Last updated: 21 Jun 2021

There are many possible outcomes of managing child protection and safeguarding concerns. Each case will need to be considered to assess the most suitable outcome. Possible outcomes include the following options:

Disciplinary process

Safeguarding concerns should be recognised within disciplinary procedures and steps should be taken to ensure the procedures meet the requirements of all those involved in managing safeguarding concerns – including young people who may be involved in a range of different ways.

The job descriptions for the chair and members of the disciplinary panel, at all levels, should reference safeguarding knowledge or experience.

Organisations may refer matters to the National Safeguarding Panel (NSP) which may, by written agreement or specific rule reference, sit in place of the disciplinary panel of the organisation. The NSP provides a model set of disciplinary rules for use in child safeguarding matters.


Mediation services can provide an effective method of resolving safeguarding disputes which arise as a result of misunderstandings in communication and relationships. These types of situations do not lend themselves to the more formal or lengthy approach designed to manage complex or serious safeguarding concerns and cases.

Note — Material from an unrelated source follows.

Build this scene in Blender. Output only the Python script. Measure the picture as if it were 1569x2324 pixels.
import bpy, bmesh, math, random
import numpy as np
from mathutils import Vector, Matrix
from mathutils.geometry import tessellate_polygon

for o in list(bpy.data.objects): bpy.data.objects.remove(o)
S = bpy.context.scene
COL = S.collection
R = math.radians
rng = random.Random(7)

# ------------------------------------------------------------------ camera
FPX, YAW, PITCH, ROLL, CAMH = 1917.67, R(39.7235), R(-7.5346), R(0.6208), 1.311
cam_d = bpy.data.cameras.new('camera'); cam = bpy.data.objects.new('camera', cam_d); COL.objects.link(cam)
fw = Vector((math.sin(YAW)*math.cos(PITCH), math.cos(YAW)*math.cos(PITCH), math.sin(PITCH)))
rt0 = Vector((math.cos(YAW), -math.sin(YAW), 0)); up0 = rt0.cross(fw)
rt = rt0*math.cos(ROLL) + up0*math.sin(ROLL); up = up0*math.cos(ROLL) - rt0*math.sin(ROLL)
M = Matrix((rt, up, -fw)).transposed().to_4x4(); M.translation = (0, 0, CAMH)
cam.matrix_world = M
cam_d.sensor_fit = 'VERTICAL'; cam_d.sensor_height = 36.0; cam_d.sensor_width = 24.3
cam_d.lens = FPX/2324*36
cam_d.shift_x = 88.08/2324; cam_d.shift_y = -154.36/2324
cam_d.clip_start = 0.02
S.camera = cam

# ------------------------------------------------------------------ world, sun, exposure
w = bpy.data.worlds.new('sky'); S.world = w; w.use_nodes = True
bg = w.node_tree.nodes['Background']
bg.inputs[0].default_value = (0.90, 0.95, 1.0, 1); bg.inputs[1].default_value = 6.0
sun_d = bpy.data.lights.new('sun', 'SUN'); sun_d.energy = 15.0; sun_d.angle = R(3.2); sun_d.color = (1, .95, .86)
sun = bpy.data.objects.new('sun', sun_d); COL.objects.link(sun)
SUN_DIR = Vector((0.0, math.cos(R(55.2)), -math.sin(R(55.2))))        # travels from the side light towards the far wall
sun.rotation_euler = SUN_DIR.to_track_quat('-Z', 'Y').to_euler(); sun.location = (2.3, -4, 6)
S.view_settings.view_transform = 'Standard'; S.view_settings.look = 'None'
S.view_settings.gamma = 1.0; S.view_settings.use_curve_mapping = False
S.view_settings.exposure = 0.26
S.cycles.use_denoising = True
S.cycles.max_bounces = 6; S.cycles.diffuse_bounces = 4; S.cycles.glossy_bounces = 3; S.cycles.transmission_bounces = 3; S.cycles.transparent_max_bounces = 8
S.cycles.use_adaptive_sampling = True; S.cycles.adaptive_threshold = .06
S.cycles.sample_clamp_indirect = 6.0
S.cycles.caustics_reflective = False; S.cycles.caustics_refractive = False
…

A neutral mediator is appointed to facilitate the process and to assist the parties to reach a settlement agreement. In cases where settlement is not reached or turns out to be inappropriate, the parties can return to a more formal process.

Education and training

Some individuals would benefit from additional training and awareness raising to remind them of their safeguarding responsibilities and code of conduct.

Occasionally an individual is asked to attend a safeguarding course, or have individual tutoring on a specific aspect of safeguarding.

Alternatively, a mentor could be allocated to support and educate an individual.

It is important to consider how training, as an outcome of a concern, will be communicated to the individual concerned and to any tutor, and how the impact of the training will be assessed.


Allocating someone to monitor an individual is another way to address and continue to assess concerns. This may be built in as a way to assess the outcome of training, or when someone returns from suspension.

It is essential for this arrangement to be communicated to the individual concerned and the person monitoring them, as well as building in robust procedures for reporting concerns. The length of the monitoring arrangement should be fixed with a review built in.

Ongoing risk management

It should be recognised that safeguarding matters do not follow a neat pattern and often cases that have been dealt with need ongoing risk-management support.

For example, a disciplinary panel or tribunal may impose sanctions ranging from a suspension, restriction of activities, training, to mentoring or monitoring of behaviour, which need to be implemented by the sport and further risk managed.